Secondly, Dhoni mis-used Irfan Pathan. Pathan was the bloke who was getting the most swing and troubling the batsmen the most. He, ironically, brought home the best figures of 1/9 but bowled the fewest number of overs (2). Irfan should definitely have been bowling in the end instead of Ishant, who was coming on to the bat nicely. I was surprised Dhoni didn’t use him, in fact, since he has trusted Irfan with this role in the past, and since Irfan made his comeback into the ODI team. Again, maybe this was just an instance of the gut instinct going wrong.

What do India need to do?

Strangely, this result places us in almost the same situation that we were in the last edition of the cup, in 2007. Then, we had been placed in a group with England, South Africa and New Zealand. We dropped the first game to New Zealand by 10 runs (NRR of -0.5, here we have one of around -0.7) and then beat England and South Africa (in that order, which is the same order we have the games this time) to qualify to the semis ahead of both those teams. They say lightning doesn’t strike twice, but this coincidence is a little too much for me to keep up with!

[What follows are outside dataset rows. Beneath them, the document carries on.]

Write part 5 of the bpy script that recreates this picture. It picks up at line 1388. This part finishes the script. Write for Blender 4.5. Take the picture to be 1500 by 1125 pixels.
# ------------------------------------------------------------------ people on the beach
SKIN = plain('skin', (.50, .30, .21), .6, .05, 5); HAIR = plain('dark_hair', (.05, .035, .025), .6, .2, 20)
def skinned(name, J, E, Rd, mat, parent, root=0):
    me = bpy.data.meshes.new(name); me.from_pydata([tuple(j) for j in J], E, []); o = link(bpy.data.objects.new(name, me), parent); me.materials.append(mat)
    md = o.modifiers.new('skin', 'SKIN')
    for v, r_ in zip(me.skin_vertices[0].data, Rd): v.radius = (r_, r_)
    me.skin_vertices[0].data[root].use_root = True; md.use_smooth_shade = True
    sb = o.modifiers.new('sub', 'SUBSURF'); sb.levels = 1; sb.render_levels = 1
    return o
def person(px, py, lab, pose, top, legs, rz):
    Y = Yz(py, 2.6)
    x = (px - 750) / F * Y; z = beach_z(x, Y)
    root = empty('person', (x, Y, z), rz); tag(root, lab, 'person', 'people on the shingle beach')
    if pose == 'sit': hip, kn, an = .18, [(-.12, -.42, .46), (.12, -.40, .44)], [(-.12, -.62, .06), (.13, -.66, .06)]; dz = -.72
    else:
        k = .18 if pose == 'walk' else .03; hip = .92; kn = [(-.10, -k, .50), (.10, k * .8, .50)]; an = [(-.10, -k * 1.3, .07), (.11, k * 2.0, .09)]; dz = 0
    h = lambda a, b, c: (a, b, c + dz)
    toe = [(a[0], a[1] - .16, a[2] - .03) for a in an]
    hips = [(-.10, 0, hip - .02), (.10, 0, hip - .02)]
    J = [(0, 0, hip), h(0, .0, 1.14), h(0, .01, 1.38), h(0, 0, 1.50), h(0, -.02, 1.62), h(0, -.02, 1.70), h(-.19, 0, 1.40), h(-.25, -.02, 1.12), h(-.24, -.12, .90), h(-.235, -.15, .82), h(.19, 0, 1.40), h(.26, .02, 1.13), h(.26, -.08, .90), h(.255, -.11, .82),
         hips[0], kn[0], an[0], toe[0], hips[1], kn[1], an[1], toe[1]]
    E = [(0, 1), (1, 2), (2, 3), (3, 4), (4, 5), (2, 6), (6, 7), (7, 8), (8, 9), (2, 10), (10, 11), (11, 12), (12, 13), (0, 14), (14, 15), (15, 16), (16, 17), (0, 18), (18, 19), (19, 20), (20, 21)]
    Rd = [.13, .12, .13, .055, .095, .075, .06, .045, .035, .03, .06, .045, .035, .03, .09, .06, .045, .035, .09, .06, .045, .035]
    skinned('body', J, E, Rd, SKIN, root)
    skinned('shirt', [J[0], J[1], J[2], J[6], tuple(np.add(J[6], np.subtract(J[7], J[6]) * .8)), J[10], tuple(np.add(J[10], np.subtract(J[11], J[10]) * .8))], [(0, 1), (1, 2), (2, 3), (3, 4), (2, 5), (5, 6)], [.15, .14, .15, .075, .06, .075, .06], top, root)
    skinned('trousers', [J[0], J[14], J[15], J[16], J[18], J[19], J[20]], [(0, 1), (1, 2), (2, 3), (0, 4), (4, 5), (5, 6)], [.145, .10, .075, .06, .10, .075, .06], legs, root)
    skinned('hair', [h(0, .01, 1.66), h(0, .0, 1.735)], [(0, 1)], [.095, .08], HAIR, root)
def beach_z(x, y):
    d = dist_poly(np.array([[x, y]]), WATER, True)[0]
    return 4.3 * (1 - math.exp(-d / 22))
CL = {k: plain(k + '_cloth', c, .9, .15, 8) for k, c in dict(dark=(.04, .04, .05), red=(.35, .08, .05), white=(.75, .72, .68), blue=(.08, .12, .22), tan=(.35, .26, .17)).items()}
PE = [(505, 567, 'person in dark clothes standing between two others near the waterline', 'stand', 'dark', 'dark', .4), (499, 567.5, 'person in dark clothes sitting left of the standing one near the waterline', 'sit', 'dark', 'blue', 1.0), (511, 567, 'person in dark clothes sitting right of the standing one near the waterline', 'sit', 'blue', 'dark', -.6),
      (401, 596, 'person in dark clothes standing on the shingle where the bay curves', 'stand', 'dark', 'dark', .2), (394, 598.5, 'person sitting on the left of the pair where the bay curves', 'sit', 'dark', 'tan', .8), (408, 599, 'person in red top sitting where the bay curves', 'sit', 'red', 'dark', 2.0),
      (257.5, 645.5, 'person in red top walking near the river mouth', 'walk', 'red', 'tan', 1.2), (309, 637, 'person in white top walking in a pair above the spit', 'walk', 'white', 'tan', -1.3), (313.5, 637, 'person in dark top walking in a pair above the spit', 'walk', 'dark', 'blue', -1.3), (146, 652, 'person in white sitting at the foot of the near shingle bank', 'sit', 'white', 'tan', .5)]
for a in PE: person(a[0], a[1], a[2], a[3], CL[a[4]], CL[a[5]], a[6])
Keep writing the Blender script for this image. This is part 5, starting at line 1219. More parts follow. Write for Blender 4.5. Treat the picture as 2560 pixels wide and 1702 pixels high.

In my opinion, we definitely have to beat South Africa if we want to go through. We won’t be able to do this with just one win (over England) and let the NRR do the rest for us. We’re already at the bottom of the table when it comes to NRR. If West Indies beat South Africa tomorrow, they’ve all but guaranteed their spot (unless England/India drop all their games, in which case it will become a three-way tie). I expect South Africa to beat West Indies, though. This group is wide open, right now, with South Africa being the clear favourites. It’ll be interesting to see how it pans out, but I have confidence in our team performing with their backs to the wall. It’s going to be a good few days of cricket!